The News-Observer of North Carolina, one of the state’s leading newspapers, published an excellent editorial decrying the state’s ill-conceived voucher program. The editorial board recognizes that the purpose of the voucher program is nothing more nor less than to cripple the state’s once-highly regarded public schools, which have done so much to build the state’s economy over the past century.

The voucher is worth all of $4,200, and it does not include the cost of items such as transportation or food. What kind of school can provide a good education on that small amount of money? Over the next decade, the costs of vouchers will increase every year, at the expense of the state’s public schools. A large part of the voucher funding will go to subsidize the tuition of students who are already enrolled in private schools. The newspaper predicts that none of the voucher students will enroll in the elite private schools where wealthy Republicans send their own children.

There’s a cynical side to this entire program as well.

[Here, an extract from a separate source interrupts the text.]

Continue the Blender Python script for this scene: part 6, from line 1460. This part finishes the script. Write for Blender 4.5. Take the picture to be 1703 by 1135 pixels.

Yes, the $4,200 can cover a lot of expense at small church schools, for example, but wealthy Republicans aren’t going to see any of the Opportunity Scholarship recipients in the state’s most exclusive private schools, the ones that cater to wealthy families. Tuition in those schools is often $20,000 and above.

Parents with kids in public schools where arts and physical education programs are threatened, where the best teachers are leaving the profession to earn a better living, might point directly to Republicans in the General Assembly as the culprits. This voucher program was little more than a slap at public schools, which Republicans have targeted since taking control of the General Assembly in 2011.

Republicans in North Carolina should be ashamed of themselves for passing vouchers. The schools that accept voucher students are far inferior to the state’s public schools. Their curriculum, their programs, their teachers, their extracurricular activities, their provision for students with special needs–all are inferior to the state’s public schools.

Those who voted for this program and who vote to harm public schools should be voted out of office. Their goal is not to offer opportunity to students who are poor and struggling; their goal is privatization, regardless of the consequences for the children and the state.